Una ricerca del “Guardian” condotta sui pubblici registri statunitensi ha fornito dati inoppugnabili sulla stretta correlazione tra la discriminazione razziale e l’uccisione di persone disarmate dalle forze della polizia.
Negli Stati Uniti dal 1 gennaio al 31 Maggio del 2015 sono state uccise dai poliziotti 464 persone, per metà bianchi e per metà neri, latini, asiatici. In un paese in cui i bianchi rappresentano il 63% della popolazione, già questo dato rivela una loro miglior fortuna nella cattiva sorte.
Si potrebbe ipotizzare che, per motivi socioculturali, i bianchi delinquono in modo violento meno degli altri, ma guardando il dato relativo all’uccisione di persone disarmate l’importanza del fattore razziale diventa innegabile. Il 15% degli uccisi sono bianchi, il 25%latini e il 32% neri.

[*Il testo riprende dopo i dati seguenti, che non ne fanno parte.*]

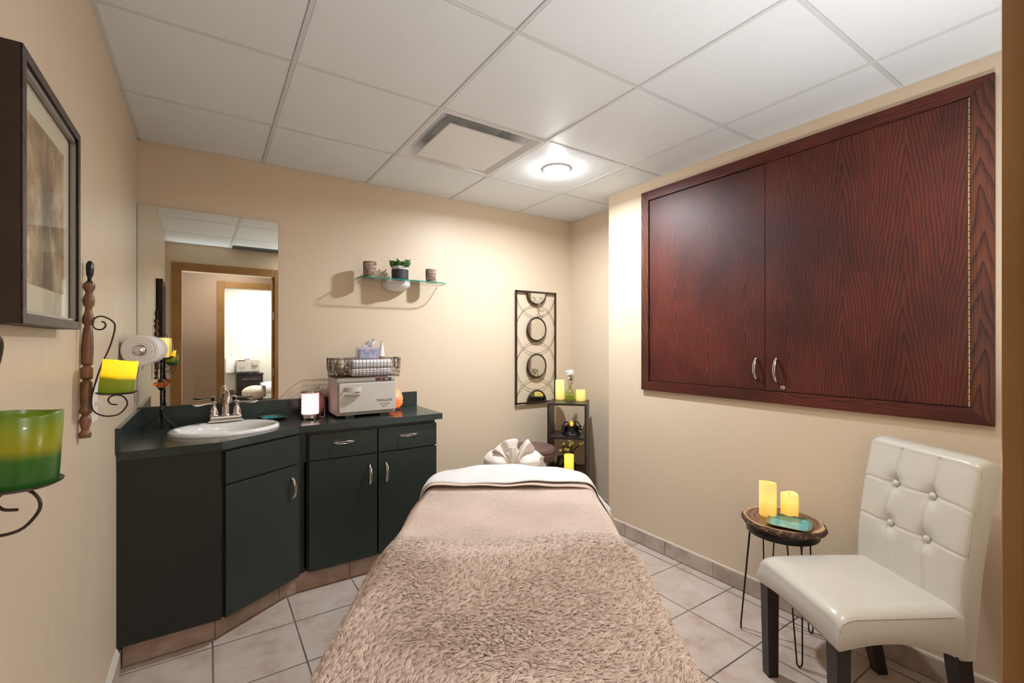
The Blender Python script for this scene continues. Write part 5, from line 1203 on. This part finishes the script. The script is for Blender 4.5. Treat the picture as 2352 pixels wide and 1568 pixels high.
def bk0(u, v):
    x = math.sin((u-0.5)*math.pi)*BWX*0.35+(u-0.5)*2*BWX*0.65
    # loop over the outline: front face up, over the rolled top, down the rear
    if v <= 0.72:
        y, z = bprof(v/0.72); return (x, y+dim(x, z), z)
    if v <= 0.86:
        a = (v-0.72)/0.14*math.pi; y0, z0 = bprof(1.0); R_ = 0.043; c = (y0+0.040, z0-0.004); th = math.pi*0.92-a*0.98
        ex = max(0, (abs(x)-(BWX-0.02))/0.02)
        return (x, c[0]+(R_-0.010*ex*ex*(th > 1.6))*math.cos(th), c[1]+0.032*math.sin(th))
    w_ = (v-0.86)/0.14; y0, z0 = bprof(1.0); z = z0-0.008-(z0-0.008-0.318)*w_
    vv = max(0, (z-0.36)/0.575); yf = 0.402+0.02*vv+0.085*max(0, vv-0.35)**1.6
    return (x, yf+0.076-0.022*(1-vv)**2, z)
nu, nv = 96, 190
V = [[mb.v(bk(i/(nu-1), j/(nv-1))) for j in range(nv)] for i in range(nu)]
for i in range(nu-1):
    for j in range(nv-1): mb.face([V[i][j], V[i+1][j], V[i+1][j+1], V[i][j+1]])
for i in (0, nu-1): mb.face(V[i] if i else list(reversed(V[i])))
mb.face([V[i][0] for i in range(nu)]+[V[i][-1] for i in range(nu-1, -1, -1)])
bmesh.ops.triangulate(mb.bm, faces=[f for f in mb.bm.faces if len(f.verts) > 4])
bk_ = build('backrest', mb, 'leather', ch, world=False, smooth=50)
for cx_ in bt_cols:
    for cz_ in bt_rows:
        v_ = (cz_-0.36)/0.575; y, z = bprof(v_); build('button', MB().sphere((cx_, y+0.013, cz_), 0.0125, 1, 0.72, 1, 18, 12), 'leather', bk_, world=False)
for sx in (-1, 1):
    P = [(sx*(BWX-0.001), bprof(v_)[0]+0.024, bprof(v_)[1]) for v_ in np.linspace(0.2, 0.97, 30)]
    for off in (0, 1):
        mb = MB(); k = 0
        Q = catmull([Vector(p)+Vector((sx*0.0006, 0.006*off, 0)) for p in P], 3)
        for a_, b_2 in zip(Q[::2], Q[1::2]): mb.tube([a_, b_2], 0.0009, 5)
        build('stitching', mb, 'thread', bk_, world=False)
def leg(x, y, top, foot, w0=0.027, w1=0.021):
    mb = MB(); rows = []
    for k in range(6):
        t_ = k/5; cx_ = x+(foot[0]-x)*t_**1.6; cy_ = y+(foot[1]-y)*t_**1.6; z = top*(1-t_); w_ = w0+(w1-w0)*t_
        rows.append([mb.v((cx_+a*w_, cy_+b*w_, z)) for a, b in ((-1, -1), (1, -1), (1, 1), (-1, 1))])
    for A2, B2 in zip(rows, rows[1:]):
        for k in range(4): mb.face([A2[k], A2[(k+1) % 4], B2[(k+1) % 4], B2[k]])
    mb.face(rows[0]); mb.face(rows[-1])
    return build('leg', mb, 'leg_wood', ch, world=False, smooth=None)
leg(-0.190, 0.028, 0.390, (-0.190, 0.032), 0.024, 0.020); leg(0.176, 0.028, 0.390, (0.176, 0.032), 0.024, 0.020)
leg(-0.184, 0.425, 0.37, (-0.186, 0.485), 0.025, 0.020); leg(0.180, 0.425, 0.37, (0.182, 0.485), 0.025, 0.020)

#SECTION SIDE TABLE
sx_, sy_ = 2.155, 1.035
sd = thing('side_table', 'small round side table with live-edge wood slab top and black hairpin legs', 'side table', (sx_, sy_, 0))
r_ = random.Random(2); ph = [r_.uniform(0, 6) for _ in range(5)]
def edge(a): return 0.035*math.sin(2*a+ph[0])+0.018*math.sin(3*a+ph[1])+0.012*math.sin(7*a+ph[2])+0.008*math.sin(13*a+ph[3])
def rag(a): return 0.010*math.sin(23*a+ph[4])+0.008*math.sin(41*a)
tp = build('wood_slab', MB().lathe([(0.150, 0.5465), (0.158, 0.5475), (0, 0.5478)], 96, wob=lambda a, k: edge(a), cap=False), 'slab', sd, world=False)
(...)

La probabilità che un nero disarmato possa essere ucciso dalla polizia, è di circa 10 volte maggiore di quella di un bianco (tenendo conto del fatto che la percentuale dei neri negli Stati Uniti è del 13%, cinque volte inferiore a quella dei bianchi).
Nella probabilità di essere uccisi dai poliziotti, la differenza tra bianchi e neri aumenta in modo esponenziale nel passare alla condizione di essere disarmati. Questo dato, di per sé molto allarmante, rivela un aspetto fondamentale del razzismo: la xenofobia è rivolta non tanto all’estraneo armato e minaccioso, ma, piuttosto, al diverso da sé inerme.
Il razzismo è legato alla relazione di potere con l’altro. Non il potere come lo intendeva Hegel: lo scontro che non arriva alla morte di uno dei contendenti, perché il meno coraggioso si sottomette, diventando servo. Nel razzismo è in gioco il potere di morte sull’altro indifeso: eliminarlo (simbolicamente o concretamente) è l’affermazione, vista come necessaria, di un controllo perverso sulla vita.
All’epoca dello sterminio gli Ebrei erano un popolo disarmato (per lo più in via di assimilazione alle popolazioni dei vari paesi ospitanti) e la loro egemonia economica un’invenzione. Sono stati massacrati come profeti, non del tutto consapevoli e inermi, dell’esilio nella terra dell’altro come premessa dello scambio, della circolazione di idee, costumi, beni.
Il diverso privo di armi, oggetto di un rigetto tanto gratuito quanto radicale, rappresenta la parte di noi che più ama la vita. Nel razzismo, questa parte -necessariamente esposta e vulnerabile nel suo schiudersi al nuovo, alla scoperta- è proiettata sull’altro perché le presti l’involucro della sua diversità, in modo da farla apparire estranea e irriconoscibile, cancellando la sua provenienza. L’altro deve essere eliminato nel punto in cui maggiormente può rivelarsi nella sua affinità e vicinanza, dove la sua pretesa alienità può restituire al mittente la parte di sé che ha rifiutato.
La vicinanza con il reietto è perturbante: crea confusione tra ciò che si è deciso di essere, espellendo una parte di sé, e quello che si scopre di essere, quando la parte espulsa ritorna, irrompendo improvvisamente sulla scena, a reclamare il posto che le spetta. Nell’agire contro l’altro che perturba, il nemico non è lui in se stesso, ma l’effetto perturbante della confusione dentro di sé.
L’altro dalla pelle nera è garante di una distanza rassicurante tra sé e ciò che si è deciso di gettare fuori di sé. Lo si immagina come un nemico potenziale e trovarselo di fronte armato non sorprende: combatterlo è il miglior modo per mantenere il fossato scavato per distanziarlo. Vederlo, invece, disarmato e vulnerabile, destabilizzante nella sua umanità coinvolgente, rende inconsciamente impellente l’esigenza di ucciderlo a freddo.